─── DATA LINES

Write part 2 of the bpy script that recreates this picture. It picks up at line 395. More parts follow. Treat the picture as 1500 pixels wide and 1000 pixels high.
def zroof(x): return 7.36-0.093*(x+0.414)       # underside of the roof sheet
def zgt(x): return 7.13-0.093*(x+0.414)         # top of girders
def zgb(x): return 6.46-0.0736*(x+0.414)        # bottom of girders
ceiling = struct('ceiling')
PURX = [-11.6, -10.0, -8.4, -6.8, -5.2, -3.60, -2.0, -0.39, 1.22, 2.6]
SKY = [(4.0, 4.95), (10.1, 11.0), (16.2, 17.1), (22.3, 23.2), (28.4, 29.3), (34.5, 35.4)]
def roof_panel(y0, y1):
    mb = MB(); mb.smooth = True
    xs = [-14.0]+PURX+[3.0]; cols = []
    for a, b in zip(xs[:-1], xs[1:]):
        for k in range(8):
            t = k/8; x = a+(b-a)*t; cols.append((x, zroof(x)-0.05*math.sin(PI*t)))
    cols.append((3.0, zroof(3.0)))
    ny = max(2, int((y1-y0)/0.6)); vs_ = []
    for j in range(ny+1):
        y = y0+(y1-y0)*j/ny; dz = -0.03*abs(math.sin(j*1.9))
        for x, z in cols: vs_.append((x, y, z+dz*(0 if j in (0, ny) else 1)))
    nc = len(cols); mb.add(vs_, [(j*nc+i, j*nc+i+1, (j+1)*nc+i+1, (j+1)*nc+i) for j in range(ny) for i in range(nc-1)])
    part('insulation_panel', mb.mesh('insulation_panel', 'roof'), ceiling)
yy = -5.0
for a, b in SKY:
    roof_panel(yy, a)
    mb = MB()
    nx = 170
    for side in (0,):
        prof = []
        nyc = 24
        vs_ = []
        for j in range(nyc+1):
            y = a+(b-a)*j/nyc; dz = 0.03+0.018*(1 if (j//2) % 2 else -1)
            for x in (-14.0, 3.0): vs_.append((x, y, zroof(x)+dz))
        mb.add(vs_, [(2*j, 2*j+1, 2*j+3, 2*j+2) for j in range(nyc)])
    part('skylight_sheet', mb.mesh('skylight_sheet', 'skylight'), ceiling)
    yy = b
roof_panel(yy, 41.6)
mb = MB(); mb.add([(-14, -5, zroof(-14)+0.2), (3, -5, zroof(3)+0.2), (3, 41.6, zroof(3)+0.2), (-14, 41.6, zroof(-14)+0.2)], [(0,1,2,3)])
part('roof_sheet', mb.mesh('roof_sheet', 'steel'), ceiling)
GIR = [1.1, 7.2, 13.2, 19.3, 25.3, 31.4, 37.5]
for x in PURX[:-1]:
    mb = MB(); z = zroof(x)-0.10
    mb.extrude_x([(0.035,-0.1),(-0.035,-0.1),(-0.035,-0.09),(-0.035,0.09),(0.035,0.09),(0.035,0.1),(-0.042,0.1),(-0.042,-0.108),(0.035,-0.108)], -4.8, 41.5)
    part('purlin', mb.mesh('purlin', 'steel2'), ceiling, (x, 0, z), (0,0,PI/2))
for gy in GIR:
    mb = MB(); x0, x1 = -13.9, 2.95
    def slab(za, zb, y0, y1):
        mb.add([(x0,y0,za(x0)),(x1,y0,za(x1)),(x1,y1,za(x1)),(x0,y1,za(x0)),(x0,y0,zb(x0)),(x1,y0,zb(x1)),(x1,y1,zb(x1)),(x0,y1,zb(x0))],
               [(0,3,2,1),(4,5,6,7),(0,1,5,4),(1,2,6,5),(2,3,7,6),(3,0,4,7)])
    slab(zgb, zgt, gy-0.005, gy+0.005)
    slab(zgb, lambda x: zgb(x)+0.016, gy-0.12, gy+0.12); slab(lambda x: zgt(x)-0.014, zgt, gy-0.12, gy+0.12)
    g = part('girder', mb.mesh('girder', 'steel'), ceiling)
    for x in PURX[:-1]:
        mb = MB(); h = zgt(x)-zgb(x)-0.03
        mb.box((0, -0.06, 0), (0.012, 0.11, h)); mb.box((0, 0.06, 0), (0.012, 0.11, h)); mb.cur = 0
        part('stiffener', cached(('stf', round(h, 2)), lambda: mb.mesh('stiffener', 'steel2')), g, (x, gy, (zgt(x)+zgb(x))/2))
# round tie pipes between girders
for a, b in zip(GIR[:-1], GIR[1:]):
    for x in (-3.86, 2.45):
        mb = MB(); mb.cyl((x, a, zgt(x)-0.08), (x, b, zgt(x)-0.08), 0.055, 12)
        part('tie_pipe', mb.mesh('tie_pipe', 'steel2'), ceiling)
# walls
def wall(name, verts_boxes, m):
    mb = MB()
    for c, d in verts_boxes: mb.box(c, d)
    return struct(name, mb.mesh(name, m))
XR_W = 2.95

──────

GIVEN PROBLEM: Output the complete data exactly as written.

OUTPUT FOR THIS TASK:
Write part 2 of the bpy script that recreates this picture. It picks up at line 395. More parts follow. Treat the picture as 1500 pixels wide and 1000 pixels high.
def zroof(x): return 7.36-0.093*(x+0.414)       # underside of the roof sheet
def zgt(x): return 7.13-0.093*(x+0.414)         # top of girders
def zgb(x): return 6.46-0.0736*(x+0.414)        # bottom of girders
ceiling = struct('ceiling')
PURX = [-11.6, -10.0, -8.4, -6.8, -5.2, -3.60, -2.0, -0.39, 1.22, 2.6]
SKY = [(4.0, 4.95), (10.1, 11.0), (16.2, 17.1), (22.3, 23.2), (28.4, 29.3), (34.5, 35.4)]
def roof_panel(y0, y1):
    mb = MB(); mb.smooth = True
    xs = [-14.0]+PURX+[3.0]; cols = []
    for a, b in zip(xs[:-1], xs[1:]):
        for k in range(8):
            t = k/8; x = a+(b-a)*t; cols.append((x, zroof(x)-0.05*math.sin(PI*t)))
    cols.append((3.0, zroof(3.0)))
    ny = max(2, int((y1-y0)/0.6)); vs_ = []
    for j in range(ny+1):
        y = y0+(y1-y0)*j/ny; dz = -0.03*abs(math.sin(j*1.9))
        for x, z in cols: vs_.append((x, y, z+dz*(0 if j in (0, ny) else 1)))
    nc = len(cols); mb.add(vs_, [(j*nc+i, j*nc+i+1, (j+1)*nc+i+1, (j+1)*nc+i) for j in range(ny) for i in range(nc-1)])
    part('insulation_panel', mb.mesh('insulation_panel', 'roof'), ceiling)
yy = -5.0
for a, b in SKY:
    roof_panel(yy, a)
    mb = MB()
    nx = 170
    for side in (0,):
        prof = []
        nyc = 24
        vs_ = []
        for j in range(nyc+1):
            y = a+(b-a)*j/nyc; dz = 0.03+0.018*(1 if (j//2) % 2 else -1)
            for x in (-14.0, 3.0): vs_.append((x, y, zroof(x)+dz))
        mb.add(vs_, [(2*j, 2*j+1, 2*j+3, 2*j+2) for j in range(nyc)])
    part('skylight_sheet', mb.mesh('skylight_sheet', 'skylight'), ceiling)
    yy = b
roof_panel(yy, 41.6)
mb = MB(); mb.add([(-14, -5, zroof(-14)+0.2), (3, -5, zroof(3)+0.2), (3, 41.6, zroof(3)+0.2), (-14, 41.6, zroof(-14)+0.2)], [(0,1,2,3)])
part('roof_sheet', mb.mesh('roof_sheet', 'steel'), ceiling)
GIR = [1.1, 7.2, 13.2, 19.3, 25.3, 31.4, 37.5]
for x in PURX[:-1]:
    mb = MB(); z = zroof(x)-0.10
    mb.extrude_x([(0.035,-0.1),(-0.035,-0.1),(-0.035,-0.09),(-0.035,0.09),(0.035,0.09),(0.035,0.1),(-0.042,0.1),(-0.042,-0.108),(0.035,-0.108)], -4.8, 41.5)
    part('purlin', mb.mesh('purlin', 'steel2'), ceiling, (x, 0, z), (0,0,PI/2))
for gy in GIR:
    mb = MB(); x0, x1 = -13.9, 2.95
    def slab(za, zb, y0, y1):
        mb.add([(x0,y0,za(x0)),(x1,y0,za(x1)),(x1,y1,za(x1)),(x0,y1,za(x0)),(x0,y0,zb(x0)),(x1,y0,zb(x1)),(x1,y1,zb(x1)),(x0,y1,zb(x0))],
               [(0,3,2,1),(4,5,6,7),(0,1,5,4),(1,2,6,5),(2,3,7,6),(3,0,4,7)])
    slab(zgb, zgt, gy-0.005, gy+0.005)
    slab(zgb, lambda x: zgb(x)+0.016, gy-0.12, gy+0.12); slab(lambda x: zgt(x)-0.014, zgt, gy-0.12, gy+0.12)
    g = part('girder', mb.mesh('girder', 'steel'), ceiling)
    for x in PURX[:-1]:
        mb = MB(); h = zgt(x)-zgb(x)-0.03
        mb.box((0, -0.06, 0), (0.012, 0.11, h)); mb.box((0, 0.06, 0), (0.012, 0.11, h)); mb.cur = 0
        part('stiffener', cached(('stf', round(h, 2)), lambda: mb.mesh('stiffener', 'steel2')), g, (x, gy, (zgt(x)+zgb(x))/2))
# round tie pipes between girders
for a, b in zip(GIR[:-1], GIR[1:]):
    for x in (-3.86, 2.45):
        mb = MB(); mb.cyl((x, a, zgt(x)-0.08), (x, b, zgt(x)-0.08), 0.055, 12)
        part('tie_pipe', mb.mesh('tie_pipe', 'steel2'), ceiling)
# walls
def wall(name, verts_boxes, m):
    mb = MB()
    for c, d in verts_boxes: mb.box(c, d)
    return struct(name, mb.mesh(name, m))
XR_W = 2.95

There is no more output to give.